▶ **Job**
What is the count of lines in the listing below that hold the string "pixels"? Reply with that number alone.

[A run of records]
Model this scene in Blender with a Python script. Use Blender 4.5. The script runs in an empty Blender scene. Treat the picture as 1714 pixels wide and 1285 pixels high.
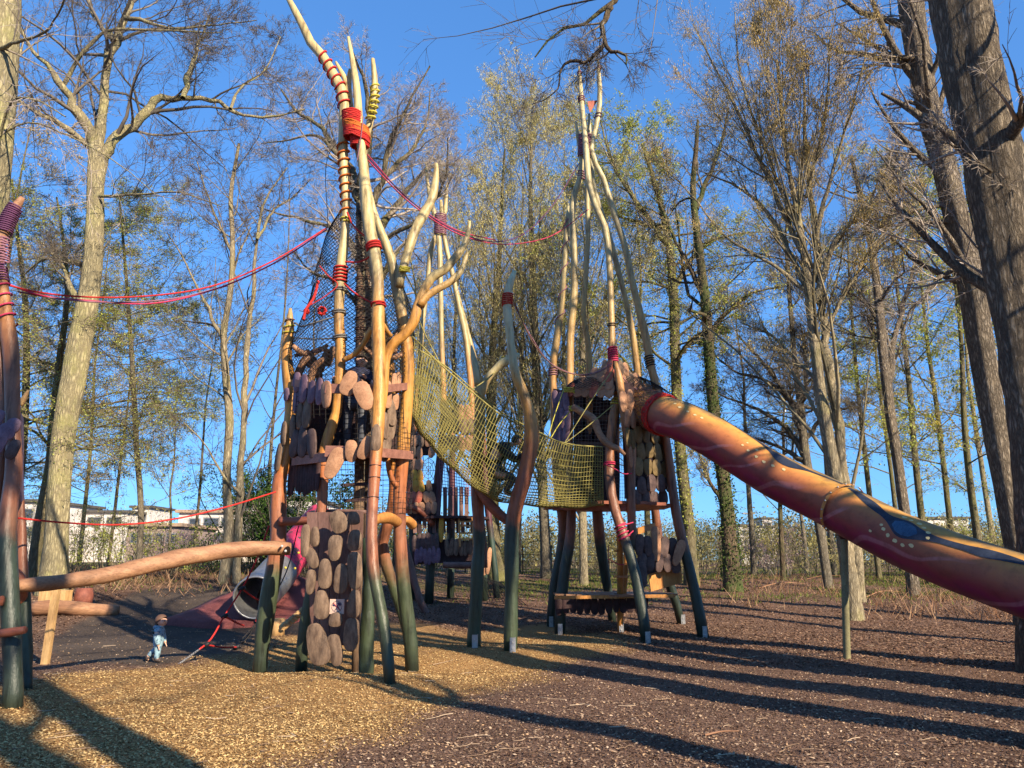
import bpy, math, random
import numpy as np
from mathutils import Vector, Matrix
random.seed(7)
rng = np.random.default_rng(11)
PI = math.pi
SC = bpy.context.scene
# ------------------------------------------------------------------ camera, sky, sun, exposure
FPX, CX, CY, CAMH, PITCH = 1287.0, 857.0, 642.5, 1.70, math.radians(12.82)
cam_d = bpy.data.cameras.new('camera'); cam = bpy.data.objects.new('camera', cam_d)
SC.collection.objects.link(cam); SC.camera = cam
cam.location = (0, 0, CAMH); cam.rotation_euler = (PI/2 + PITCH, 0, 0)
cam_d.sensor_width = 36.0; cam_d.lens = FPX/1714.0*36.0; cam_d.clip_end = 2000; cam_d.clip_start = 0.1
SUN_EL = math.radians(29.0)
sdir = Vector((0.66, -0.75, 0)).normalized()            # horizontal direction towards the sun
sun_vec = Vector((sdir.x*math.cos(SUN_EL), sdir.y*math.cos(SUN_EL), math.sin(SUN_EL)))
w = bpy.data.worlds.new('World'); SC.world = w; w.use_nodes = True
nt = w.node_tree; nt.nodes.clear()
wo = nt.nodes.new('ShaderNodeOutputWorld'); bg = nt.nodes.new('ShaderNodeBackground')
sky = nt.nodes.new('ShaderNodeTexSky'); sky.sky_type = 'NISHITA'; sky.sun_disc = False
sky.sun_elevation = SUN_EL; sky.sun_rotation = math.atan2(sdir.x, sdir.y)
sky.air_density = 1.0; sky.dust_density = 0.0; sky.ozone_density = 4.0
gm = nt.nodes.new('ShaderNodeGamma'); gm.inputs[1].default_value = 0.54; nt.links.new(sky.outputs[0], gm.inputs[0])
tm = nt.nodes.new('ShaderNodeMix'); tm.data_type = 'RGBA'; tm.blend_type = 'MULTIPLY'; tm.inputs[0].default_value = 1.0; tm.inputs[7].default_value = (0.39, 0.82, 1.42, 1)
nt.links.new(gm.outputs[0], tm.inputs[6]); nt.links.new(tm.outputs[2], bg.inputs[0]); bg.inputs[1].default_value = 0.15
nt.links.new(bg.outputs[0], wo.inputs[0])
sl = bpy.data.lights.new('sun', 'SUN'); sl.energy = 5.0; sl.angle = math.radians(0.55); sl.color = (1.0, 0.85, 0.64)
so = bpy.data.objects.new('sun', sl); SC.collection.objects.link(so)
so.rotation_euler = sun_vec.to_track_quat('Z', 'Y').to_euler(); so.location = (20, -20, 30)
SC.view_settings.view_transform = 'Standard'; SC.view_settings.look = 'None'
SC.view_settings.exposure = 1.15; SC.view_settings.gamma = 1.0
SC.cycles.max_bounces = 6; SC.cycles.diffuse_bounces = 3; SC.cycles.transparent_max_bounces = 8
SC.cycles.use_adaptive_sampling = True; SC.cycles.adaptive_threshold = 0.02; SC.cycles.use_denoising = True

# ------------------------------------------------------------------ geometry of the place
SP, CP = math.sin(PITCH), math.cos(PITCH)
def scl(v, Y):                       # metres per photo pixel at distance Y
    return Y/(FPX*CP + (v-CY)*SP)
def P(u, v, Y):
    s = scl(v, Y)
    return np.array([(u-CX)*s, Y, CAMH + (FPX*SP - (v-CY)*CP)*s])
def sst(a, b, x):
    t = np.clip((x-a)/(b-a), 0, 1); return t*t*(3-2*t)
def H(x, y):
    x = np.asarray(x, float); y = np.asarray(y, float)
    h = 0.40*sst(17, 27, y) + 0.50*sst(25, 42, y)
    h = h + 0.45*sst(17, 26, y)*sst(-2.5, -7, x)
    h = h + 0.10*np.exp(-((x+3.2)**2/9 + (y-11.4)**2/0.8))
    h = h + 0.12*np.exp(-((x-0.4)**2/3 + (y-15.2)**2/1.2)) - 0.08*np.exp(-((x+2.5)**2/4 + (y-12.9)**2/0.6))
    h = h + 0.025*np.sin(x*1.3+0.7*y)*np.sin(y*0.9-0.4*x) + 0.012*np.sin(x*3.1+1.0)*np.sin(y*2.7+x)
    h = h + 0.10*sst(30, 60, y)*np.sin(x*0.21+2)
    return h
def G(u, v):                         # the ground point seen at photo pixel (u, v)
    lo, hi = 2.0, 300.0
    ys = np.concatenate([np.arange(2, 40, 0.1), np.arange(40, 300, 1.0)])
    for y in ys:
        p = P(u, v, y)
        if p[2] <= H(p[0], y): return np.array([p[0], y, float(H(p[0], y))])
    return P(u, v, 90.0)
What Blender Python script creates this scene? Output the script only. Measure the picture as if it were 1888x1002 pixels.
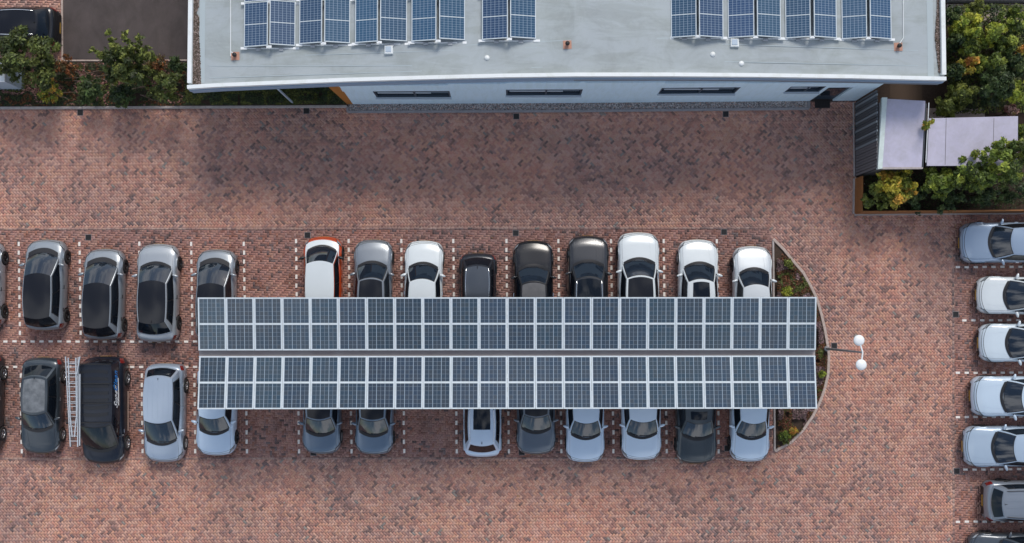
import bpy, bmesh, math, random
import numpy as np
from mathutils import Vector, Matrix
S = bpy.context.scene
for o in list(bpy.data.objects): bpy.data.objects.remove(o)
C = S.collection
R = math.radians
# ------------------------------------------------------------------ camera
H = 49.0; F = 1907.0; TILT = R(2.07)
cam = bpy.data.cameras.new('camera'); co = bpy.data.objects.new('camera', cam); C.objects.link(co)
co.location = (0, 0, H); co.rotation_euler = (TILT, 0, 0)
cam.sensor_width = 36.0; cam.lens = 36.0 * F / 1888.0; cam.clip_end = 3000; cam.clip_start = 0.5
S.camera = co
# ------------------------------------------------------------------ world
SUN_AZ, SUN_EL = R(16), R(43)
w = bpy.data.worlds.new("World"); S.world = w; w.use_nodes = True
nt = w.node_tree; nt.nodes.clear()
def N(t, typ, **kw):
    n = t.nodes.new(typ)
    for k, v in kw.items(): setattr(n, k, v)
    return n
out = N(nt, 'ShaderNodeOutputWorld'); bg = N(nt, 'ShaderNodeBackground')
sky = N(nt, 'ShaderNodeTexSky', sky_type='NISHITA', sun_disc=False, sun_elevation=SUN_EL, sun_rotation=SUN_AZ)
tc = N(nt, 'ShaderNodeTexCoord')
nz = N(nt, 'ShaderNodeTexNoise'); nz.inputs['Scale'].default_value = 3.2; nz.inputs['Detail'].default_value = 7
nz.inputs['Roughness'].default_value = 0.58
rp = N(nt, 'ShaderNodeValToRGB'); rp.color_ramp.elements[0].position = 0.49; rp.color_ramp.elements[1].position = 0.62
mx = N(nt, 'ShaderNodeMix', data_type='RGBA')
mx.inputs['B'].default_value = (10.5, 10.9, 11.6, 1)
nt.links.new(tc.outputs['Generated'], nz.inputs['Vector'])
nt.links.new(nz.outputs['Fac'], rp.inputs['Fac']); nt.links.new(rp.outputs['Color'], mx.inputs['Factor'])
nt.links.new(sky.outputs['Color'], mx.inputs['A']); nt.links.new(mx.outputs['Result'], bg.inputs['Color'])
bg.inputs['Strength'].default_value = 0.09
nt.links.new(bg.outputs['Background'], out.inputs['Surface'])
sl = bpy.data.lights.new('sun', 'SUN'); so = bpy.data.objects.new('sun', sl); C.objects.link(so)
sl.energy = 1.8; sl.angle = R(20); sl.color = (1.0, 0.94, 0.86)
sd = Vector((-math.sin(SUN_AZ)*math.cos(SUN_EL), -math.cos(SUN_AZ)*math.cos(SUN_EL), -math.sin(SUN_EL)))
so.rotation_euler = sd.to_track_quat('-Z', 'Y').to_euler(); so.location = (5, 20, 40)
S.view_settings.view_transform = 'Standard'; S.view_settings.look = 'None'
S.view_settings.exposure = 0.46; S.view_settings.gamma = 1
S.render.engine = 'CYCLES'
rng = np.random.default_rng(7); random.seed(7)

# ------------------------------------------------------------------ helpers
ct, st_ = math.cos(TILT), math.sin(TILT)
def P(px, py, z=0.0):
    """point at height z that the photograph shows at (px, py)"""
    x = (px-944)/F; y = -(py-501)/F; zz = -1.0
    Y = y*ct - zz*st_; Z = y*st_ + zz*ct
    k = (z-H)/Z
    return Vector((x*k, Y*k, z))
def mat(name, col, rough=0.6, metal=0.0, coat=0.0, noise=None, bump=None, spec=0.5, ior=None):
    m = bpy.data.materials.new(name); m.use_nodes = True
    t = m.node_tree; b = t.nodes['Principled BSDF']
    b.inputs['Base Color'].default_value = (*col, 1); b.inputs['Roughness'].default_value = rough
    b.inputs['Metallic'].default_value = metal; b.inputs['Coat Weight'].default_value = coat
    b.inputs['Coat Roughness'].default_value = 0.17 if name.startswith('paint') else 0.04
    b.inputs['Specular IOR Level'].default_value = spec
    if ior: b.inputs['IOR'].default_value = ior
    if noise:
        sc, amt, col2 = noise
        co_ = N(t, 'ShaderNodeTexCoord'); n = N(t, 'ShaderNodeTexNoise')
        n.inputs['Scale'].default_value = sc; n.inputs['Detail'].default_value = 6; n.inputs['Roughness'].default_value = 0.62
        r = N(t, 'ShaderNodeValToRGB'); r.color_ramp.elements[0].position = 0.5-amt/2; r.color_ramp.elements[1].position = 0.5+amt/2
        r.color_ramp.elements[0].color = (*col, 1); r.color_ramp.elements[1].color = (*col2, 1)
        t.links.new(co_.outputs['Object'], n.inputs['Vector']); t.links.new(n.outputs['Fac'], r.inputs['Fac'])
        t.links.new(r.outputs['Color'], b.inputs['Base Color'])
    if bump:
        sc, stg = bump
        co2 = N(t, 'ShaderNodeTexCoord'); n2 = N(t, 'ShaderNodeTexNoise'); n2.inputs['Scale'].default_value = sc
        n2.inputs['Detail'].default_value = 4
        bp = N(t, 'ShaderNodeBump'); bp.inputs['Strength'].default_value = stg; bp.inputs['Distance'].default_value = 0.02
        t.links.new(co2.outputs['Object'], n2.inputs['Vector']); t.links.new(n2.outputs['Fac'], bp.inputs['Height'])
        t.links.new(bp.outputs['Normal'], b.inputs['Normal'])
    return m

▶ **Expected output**
2